Editorial | Export curbs or not, Trump’s America can’t slow China’s tech surge
US debate over how to contain China’s tech development is irrelevant as Chinese domestic industry development has already taken full flight

Trump likes the deal because it entitles the US government to a share of the profits. His critics, though, have argued the new policy will help advance an adversarial near-peer nation.
Defenders say China was actually forced to rapidly develop its home-grown chip and AI industries since Biden’s chip ban. Making China more reliant on Western technologies may be more effective in slowing it down. They are dangling chips such as Nvidia’s H200 before the Chinese as inducement.
Trump’s change of course is not a free-for-all; the most advanced chips such as Nvidia’s top-end Blackwell and forthcoming Rubin chips will still be restricted. However, the debate in Washington is mostly irrelevant as far as the Chinese are concerned. The time to contain China technologically – or generally as on all fronts – is past; that ship has long sailed.
John Martinis, one of this year’s winners of the Nobel Prize for physics, has said China is “nanoseconds” behind the United States in quantum computing and is fiercely competitive in AI.
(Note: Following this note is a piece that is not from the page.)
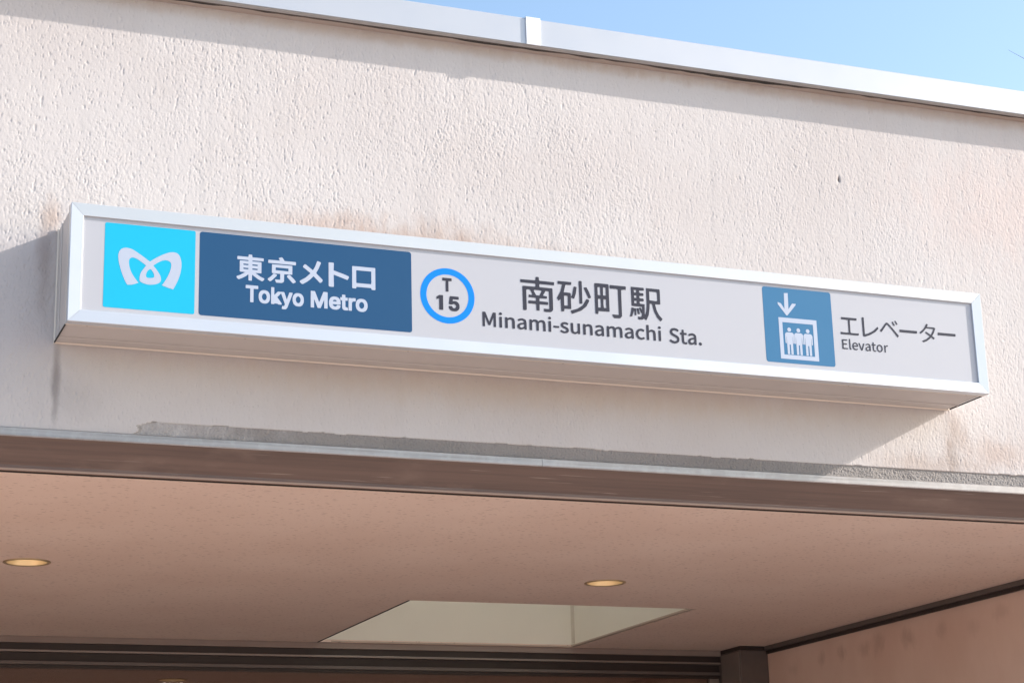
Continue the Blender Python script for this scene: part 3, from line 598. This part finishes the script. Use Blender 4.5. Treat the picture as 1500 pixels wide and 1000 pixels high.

Some Chinese AI developers and tech firms will use Nvidia’s H200 chips as a quick fix or shortcut, but Beijing is fully committed to promoting domestic chip development and usage. Chinese competitors such as Huawei, Cambricon, Moore Threads and MetaX are developing their own powerful chips. If Trump and Nvidia’s CEO Jensen Huang think the H200 chip and its likes will derail China’s chip ambitions, they are likely to be disappointed. Huawei’s Ascend 910C and Alibaba’s PPU 2.0 could catch up with Nvidia’s H200.